Dataset entries:
* * * * * * *

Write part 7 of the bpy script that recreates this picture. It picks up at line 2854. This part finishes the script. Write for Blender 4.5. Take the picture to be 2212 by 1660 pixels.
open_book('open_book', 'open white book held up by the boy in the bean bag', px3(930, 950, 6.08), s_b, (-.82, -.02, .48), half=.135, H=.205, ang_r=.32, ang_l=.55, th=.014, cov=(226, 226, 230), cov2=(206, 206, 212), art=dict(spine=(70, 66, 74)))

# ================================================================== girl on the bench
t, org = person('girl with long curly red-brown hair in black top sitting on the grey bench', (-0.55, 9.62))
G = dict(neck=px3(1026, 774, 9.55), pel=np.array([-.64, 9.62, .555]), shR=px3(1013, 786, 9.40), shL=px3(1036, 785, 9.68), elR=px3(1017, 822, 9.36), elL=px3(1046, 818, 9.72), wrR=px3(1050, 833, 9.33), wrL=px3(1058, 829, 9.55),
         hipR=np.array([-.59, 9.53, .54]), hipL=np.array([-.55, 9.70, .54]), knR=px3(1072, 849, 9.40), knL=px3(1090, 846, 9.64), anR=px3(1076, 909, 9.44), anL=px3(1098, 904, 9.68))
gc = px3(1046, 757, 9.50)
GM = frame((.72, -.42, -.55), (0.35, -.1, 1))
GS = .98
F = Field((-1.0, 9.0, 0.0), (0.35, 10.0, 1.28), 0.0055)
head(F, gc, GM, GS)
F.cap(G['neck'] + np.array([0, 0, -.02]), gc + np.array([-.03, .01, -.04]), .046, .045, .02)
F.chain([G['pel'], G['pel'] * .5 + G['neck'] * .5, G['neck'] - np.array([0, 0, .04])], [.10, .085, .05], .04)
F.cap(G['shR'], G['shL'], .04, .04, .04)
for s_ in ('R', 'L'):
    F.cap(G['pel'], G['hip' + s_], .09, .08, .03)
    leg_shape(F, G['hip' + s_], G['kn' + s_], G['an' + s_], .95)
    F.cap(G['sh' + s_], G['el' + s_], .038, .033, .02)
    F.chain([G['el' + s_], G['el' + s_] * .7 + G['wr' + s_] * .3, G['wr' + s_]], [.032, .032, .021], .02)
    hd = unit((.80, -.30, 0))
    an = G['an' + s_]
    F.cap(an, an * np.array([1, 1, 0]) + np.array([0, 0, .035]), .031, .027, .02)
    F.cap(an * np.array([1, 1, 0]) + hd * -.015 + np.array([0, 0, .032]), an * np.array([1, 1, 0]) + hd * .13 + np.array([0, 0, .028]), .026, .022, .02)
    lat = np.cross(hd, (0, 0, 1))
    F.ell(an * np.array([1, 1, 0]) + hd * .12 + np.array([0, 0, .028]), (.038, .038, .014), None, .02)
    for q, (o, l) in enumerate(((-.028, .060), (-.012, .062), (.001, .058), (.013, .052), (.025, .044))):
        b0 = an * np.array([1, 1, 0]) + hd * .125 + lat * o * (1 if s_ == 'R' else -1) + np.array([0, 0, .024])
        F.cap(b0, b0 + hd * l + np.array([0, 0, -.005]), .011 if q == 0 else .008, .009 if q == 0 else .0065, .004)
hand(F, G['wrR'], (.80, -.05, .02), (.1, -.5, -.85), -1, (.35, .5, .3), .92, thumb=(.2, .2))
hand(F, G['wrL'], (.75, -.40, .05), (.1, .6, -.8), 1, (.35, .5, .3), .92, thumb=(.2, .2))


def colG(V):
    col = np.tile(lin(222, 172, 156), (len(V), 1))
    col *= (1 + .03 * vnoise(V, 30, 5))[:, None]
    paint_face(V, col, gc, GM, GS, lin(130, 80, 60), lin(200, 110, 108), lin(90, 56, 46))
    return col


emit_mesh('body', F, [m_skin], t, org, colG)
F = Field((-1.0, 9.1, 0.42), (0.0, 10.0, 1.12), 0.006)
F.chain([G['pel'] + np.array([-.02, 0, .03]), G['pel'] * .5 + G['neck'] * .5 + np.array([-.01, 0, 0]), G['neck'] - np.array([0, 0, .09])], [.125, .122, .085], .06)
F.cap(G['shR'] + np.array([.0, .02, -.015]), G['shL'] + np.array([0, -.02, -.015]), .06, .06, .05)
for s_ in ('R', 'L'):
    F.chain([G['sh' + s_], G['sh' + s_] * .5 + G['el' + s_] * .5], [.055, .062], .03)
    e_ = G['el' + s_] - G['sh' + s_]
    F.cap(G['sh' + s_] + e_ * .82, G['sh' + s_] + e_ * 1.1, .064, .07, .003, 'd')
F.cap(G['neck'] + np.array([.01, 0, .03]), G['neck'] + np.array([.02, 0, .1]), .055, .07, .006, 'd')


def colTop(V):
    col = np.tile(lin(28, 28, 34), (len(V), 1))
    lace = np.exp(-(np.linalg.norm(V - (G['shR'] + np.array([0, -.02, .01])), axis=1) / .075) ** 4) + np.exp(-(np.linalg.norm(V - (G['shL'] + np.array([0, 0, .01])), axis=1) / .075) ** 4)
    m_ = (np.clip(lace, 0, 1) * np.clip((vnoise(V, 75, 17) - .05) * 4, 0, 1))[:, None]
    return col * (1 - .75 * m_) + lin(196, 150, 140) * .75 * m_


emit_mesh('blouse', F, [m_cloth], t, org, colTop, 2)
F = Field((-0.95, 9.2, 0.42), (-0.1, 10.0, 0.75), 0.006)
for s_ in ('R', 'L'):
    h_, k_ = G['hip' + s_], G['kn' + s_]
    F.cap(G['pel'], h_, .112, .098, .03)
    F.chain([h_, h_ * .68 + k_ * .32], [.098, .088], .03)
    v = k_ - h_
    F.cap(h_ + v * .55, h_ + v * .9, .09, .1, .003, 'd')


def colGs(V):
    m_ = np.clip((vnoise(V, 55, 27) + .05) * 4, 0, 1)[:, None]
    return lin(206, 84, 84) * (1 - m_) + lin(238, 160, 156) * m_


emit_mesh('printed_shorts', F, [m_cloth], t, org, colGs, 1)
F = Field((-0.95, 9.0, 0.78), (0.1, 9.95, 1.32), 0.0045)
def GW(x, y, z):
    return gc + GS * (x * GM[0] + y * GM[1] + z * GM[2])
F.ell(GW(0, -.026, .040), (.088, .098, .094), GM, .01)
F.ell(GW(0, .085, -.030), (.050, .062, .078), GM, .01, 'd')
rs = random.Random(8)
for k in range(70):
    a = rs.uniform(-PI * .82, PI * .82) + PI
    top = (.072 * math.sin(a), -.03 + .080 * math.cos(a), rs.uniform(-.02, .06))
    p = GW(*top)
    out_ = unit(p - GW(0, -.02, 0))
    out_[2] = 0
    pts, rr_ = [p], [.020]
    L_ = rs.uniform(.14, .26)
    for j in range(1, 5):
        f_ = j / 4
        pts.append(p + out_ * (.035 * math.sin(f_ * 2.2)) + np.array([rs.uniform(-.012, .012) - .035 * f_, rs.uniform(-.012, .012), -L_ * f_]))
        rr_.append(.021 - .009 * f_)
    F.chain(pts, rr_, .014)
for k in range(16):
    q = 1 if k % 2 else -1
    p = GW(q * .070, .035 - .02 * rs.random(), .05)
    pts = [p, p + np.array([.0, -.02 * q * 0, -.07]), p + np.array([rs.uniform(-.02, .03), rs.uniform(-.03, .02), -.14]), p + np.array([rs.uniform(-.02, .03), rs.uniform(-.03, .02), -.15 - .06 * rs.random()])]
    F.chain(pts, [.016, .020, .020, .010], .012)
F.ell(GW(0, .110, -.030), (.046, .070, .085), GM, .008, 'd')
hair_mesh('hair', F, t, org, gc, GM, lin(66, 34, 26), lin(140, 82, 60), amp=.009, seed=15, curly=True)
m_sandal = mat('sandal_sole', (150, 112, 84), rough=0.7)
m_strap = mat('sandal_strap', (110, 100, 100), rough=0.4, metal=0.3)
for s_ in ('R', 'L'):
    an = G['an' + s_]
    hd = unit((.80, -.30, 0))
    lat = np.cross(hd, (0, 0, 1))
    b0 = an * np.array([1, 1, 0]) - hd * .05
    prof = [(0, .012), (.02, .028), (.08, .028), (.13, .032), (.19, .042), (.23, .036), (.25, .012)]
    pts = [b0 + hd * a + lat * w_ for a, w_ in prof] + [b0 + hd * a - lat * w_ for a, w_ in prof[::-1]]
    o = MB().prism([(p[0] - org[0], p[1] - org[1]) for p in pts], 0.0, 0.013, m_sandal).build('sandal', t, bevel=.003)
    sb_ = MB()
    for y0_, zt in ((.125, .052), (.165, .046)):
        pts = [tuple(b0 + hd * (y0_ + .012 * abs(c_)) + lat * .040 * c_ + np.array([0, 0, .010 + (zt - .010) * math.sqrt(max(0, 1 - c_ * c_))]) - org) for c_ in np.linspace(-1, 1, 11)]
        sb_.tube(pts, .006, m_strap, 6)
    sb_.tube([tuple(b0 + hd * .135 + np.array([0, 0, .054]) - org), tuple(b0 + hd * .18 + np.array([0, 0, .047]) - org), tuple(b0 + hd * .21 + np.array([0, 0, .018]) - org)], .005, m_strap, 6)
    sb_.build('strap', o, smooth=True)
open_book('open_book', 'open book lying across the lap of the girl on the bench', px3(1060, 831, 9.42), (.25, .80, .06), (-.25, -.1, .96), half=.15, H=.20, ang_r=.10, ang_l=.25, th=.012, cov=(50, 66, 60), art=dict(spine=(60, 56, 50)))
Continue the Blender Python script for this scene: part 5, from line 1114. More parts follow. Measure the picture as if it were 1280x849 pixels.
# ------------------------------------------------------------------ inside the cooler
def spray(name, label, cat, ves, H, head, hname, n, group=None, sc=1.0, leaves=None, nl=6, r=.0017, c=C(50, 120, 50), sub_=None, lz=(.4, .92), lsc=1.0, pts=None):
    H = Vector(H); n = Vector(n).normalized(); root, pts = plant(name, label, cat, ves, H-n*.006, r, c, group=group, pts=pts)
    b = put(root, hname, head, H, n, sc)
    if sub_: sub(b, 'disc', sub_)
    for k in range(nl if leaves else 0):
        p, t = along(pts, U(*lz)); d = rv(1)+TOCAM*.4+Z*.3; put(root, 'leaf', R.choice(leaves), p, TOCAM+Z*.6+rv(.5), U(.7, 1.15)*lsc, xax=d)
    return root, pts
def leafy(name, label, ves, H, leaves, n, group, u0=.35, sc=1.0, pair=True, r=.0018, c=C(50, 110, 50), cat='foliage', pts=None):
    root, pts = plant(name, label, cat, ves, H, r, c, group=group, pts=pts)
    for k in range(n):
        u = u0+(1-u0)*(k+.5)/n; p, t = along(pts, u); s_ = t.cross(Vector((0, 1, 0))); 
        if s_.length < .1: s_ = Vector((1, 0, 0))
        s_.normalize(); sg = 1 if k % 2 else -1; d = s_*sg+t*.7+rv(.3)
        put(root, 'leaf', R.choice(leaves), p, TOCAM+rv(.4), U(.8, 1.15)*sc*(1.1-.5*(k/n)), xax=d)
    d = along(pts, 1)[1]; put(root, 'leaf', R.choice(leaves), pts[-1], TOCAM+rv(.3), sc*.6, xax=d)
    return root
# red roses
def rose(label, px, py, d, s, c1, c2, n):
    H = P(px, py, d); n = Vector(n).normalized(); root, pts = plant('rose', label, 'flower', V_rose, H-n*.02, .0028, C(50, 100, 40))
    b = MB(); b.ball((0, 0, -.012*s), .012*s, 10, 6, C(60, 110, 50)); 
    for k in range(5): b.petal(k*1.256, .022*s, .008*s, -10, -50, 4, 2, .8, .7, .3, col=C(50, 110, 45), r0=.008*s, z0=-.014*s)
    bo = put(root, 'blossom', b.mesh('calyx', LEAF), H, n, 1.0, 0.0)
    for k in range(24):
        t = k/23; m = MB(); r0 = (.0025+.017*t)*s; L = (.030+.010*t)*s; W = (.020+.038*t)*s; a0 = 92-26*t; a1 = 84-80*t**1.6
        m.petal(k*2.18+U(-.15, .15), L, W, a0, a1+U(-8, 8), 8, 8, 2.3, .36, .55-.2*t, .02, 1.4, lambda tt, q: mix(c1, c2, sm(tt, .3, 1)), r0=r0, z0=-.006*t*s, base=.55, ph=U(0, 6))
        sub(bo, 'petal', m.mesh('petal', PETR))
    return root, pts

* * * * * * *

Job: Quote the data above verbatim from its first line to the line that includes "open_book('open_book', 'open white", with both boundary lines retained.

Response to this exercise:
Write part 7 of the bpy script that recreates this picture. It picks up at line 2854. This part finishes the script. Write for Blender 4.5. Take the picture to be 2212 by 1660 pixels.
open_book('open_book', 'open white book held up by the boy in the bean bag', px3(930, 950, 6.08), s_b, (-.82, -.02, .48), half=.135, H=.205, ang_r=.32, ang_l=.55, th=.014, cov=(226, 226, 230), cov2=(206, 206, 212), art=dict(spine=(70, 66, 74)))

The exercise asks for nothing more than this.